WRITTEN INSTRUCTION: Review the lines that follow and copy each one that contains the word "scene".

* begin COLLECTED MATERIAL *

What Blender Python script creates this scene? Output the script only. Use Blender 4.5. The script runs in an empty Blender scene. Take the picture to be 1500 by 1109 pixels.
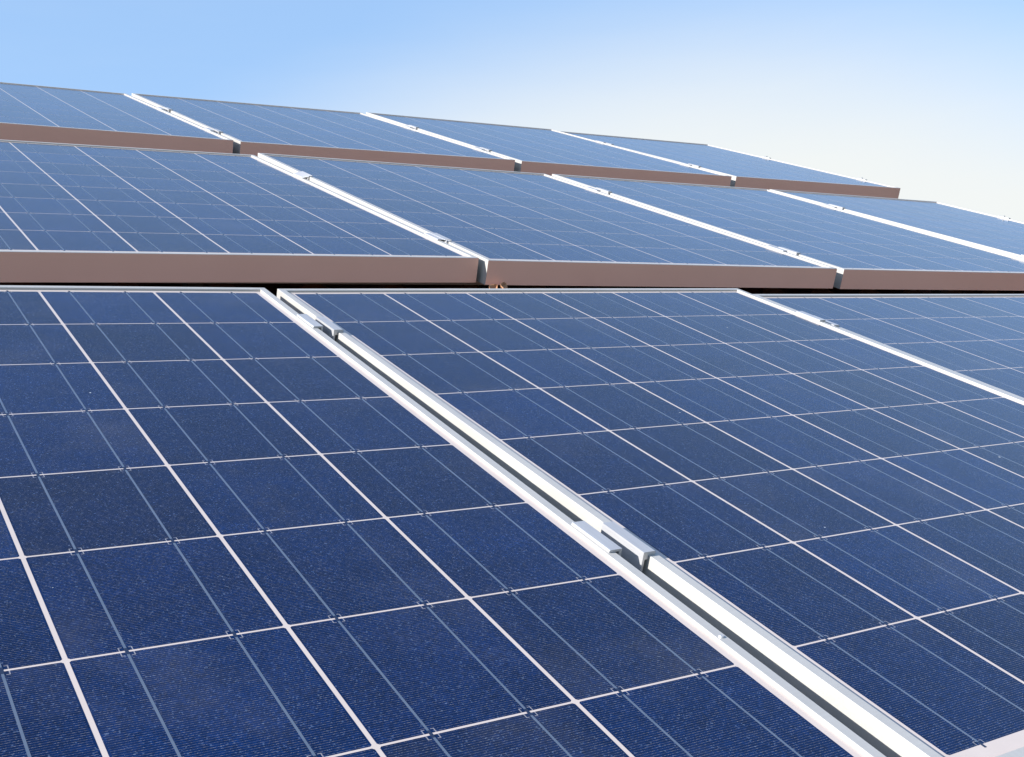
import bpy, bmesh, math, random
from mathutils import Matrix, Vector, Euler
random.seed(7)
S = bpy.context.scene
COL = S.collection

# ---------------------------------------------------------------- roof frame: x along the eaves, y up the slope, z out of the roof
PITCH = math.radians(23)
ROOF = Matrix.Translation((0, 0, 4.6)) @ Matrix.Rotation(PITCH, 4, 'X')

# ---------------------------------------------------------------- camera
cd = bpy.data.cameras.new('camera')
cam = bpy.data.objects.new('camera', cd); COL.objects.link(cam)
cd.lens = 40.916; cd.sensor_width = 36; cd.sensor_fit = 'HORIZONTAL'
cd.clip_start = .02; cd.clip_end = 6000
R = [[0.842812, -0.518785, 0.143284], [-0.03817, -0.323169, -0.945571], [0.536853, 0.79147, -0.292172]]
CP = (-0.70214, -1.66619, 0.45794)
Mc = Matrix(((R[0][0], -R[1][0], -R[2][0], CP[0]), (R[0][1], -R[1][1], -R[2][1], CP[1]),
             (R[0][2], -R[1][2], -R[2][2], CP[2]), (0, 0, 0, 1)))
cam.matrix_world = ROOF @ Mc
S.camera = cam

# ---------------------------------------------------------------- sun and sky
HAZE_DIR = (.566, .675, -.473); HAZE_RANGE = (.638, .774, 0, 1); HAZE_COL = (2.80, 2.90, 2.87, 1)
SUN_ROOF = Vector((-.88, .27, .40)).normalized()
sdir = (ROOF.to_3x3() @ SUN_ROOF).normalized()
sd = bpy.data.lights.new('sun', 'SUN'); sd.energy = 4.3; sd.angle = math.radians(.5); sd.color = (1, .965, .915)
sun = bpy.data.objects.new('sun', sd); COL.objects.link(sun)
sun.rotation_euler = sdir.to_track_quat('Z', 'Y').to_euler(); sun.location = (0, 0, 12)
W = bpy.data.worlds.new('World'); S.world = W; W.use_nodes = True
wn = W.node_tree; wn.nodes.clear()
wo = wn.nodes.new('ShaderNodeOutputWorld'); bg = wn.nodes.new('ShaderNodeBackground')
sky = wn.nodes.new('ShaderNodeTexSky'); sky.sky_type = 'NISHITA'; sky.sun_disc = False
sky.sun_elevation = math.asin(sdir.z); sky.sun_rotation = math.atan2(sdir.x, sdir.y)
sky.air_density = 1.0; sky.dust_density = .45; sky.ozone_density = 2.0; sky.altitude = 100
# pale haze thickening towards the horizon, most of it away to the east
tcw = wn.nodes.new('ShaderNodeTexCoord'); dotw = wn.nodes.new('ShaderNodeVectorMath'); dotw.operation = 'DOT_PRODUCT'
wn.links.new(tcw.outputs['Generated'], dotw.inputs[0]); dotw.inputs[1].default_value = HAZE_DIR
rmp = wn.nodes.new('ShaderNodeMapRange'); rmp.interpolation_type = 'SMOOTHSTEP'
wn.links.new(dotw.outputs['Value'], rmp.inputs[0])
for i, x in enumerate(HAZE_RANGE): rmp.inputs[i + 1].default_value = x
hsv = wn.nodes.new('ShaderNodeHueSaturation'); wn.links.new(sky.outputs[0], hsv.inputs['Color'])
hsv.inputs['Saturation'].default_value = 1.0; hsv.inputs['Value'].default_value = .835
mx = wn.nodes.new('ShaderNodeMix'); mx.data_type = 'RGBA'
mpw = wn.nodes.new('ShaderNodeMapping'); wn.links.new(tcw.outputs['Generated'], mpw.inputs[0])
mpw.inputs['Rotation'].default_value = (.25, .35, .5); mpw.inputs['Scale'].default_value = (2.2, 2.2, 12)
nzw = wn.nodes.new('ShaderNodeTexNoise'); wn.links.new(mpw.outputs[0], nzw.inputs['Vector'])
nzw.inputs['Scale'].default_value = 2.0; nzw.inputs['Detail'].default_value = 5; nzw.inputs['Roughness'].default_value = .55
mdw = wn.nodes.new('ShaderNodeMath'); mdw.operation = 'MULTIPLY_ADD'; wn.links.new(nzw.outputs[0], mdw.inputs[0]); mdw.inputs[1].default_value = .14
adw = wn.nodes.new('ShaderNodeMath'); adw.operation = 'SUBTRACT'; adw.use_clamp = True
wn.links.new(rmp.outputs[0], mdw.inputs[2]); wn.links.new(mdw.outputs[0], adw.inputs[0]); adw.inputs[1].default_value = .07
wn.links.new(adw.outputs[0], mx.inputs[0]); sepw = wn.nodes.new('ShaderNodeSeparateXYZ'); wn.links.new(tcw.outputs['Generated'], sepw.inputs[0])
low = wn.nodes.new('ShaderNodeMapRange'); wn.links.new(sepw.outputs[2], low.inputs[0])
for i, x in enumerate((.62, .32, 0, .7)): low.inputs[i + 1].default_value = x
mlow = wn.nodes.new('ShaderNodeMix'); mlow.data_type = 'RGBA'; mlow.inputs[7].default_value = (1.16, 1.86, 2.95, 1)
wn.links.new(low.outputs[0], mlow.inputs[0]); wn.links.new(hsv.outputs[0], mlow.inputs[6])
wn.links.new(mlow.outputs[2], mx.inputs[6]); mx.inputs[7].default_value = HAZE_COL
wn.links.new(mx.outputs[2], bg.inputs[0]); bg.inputs[1].default_value = .15
wn.links.new(bg.outputs[0], wo.inputs[0])
S.view_settings.view_transform = 'Standard'; S.view_settings.look = 'None'
S.view_settings.exposure = 1.1; S.view_settings.gamma = 1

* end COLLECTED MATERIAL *

WORKED SOLUTION:
What Blender Python script creates this scene? Output the script only. Use Blender 4.5. The script runs in an empty Blender scene. Take the picture to be 1500 by 1109 pixels.
S = bpy.context.scene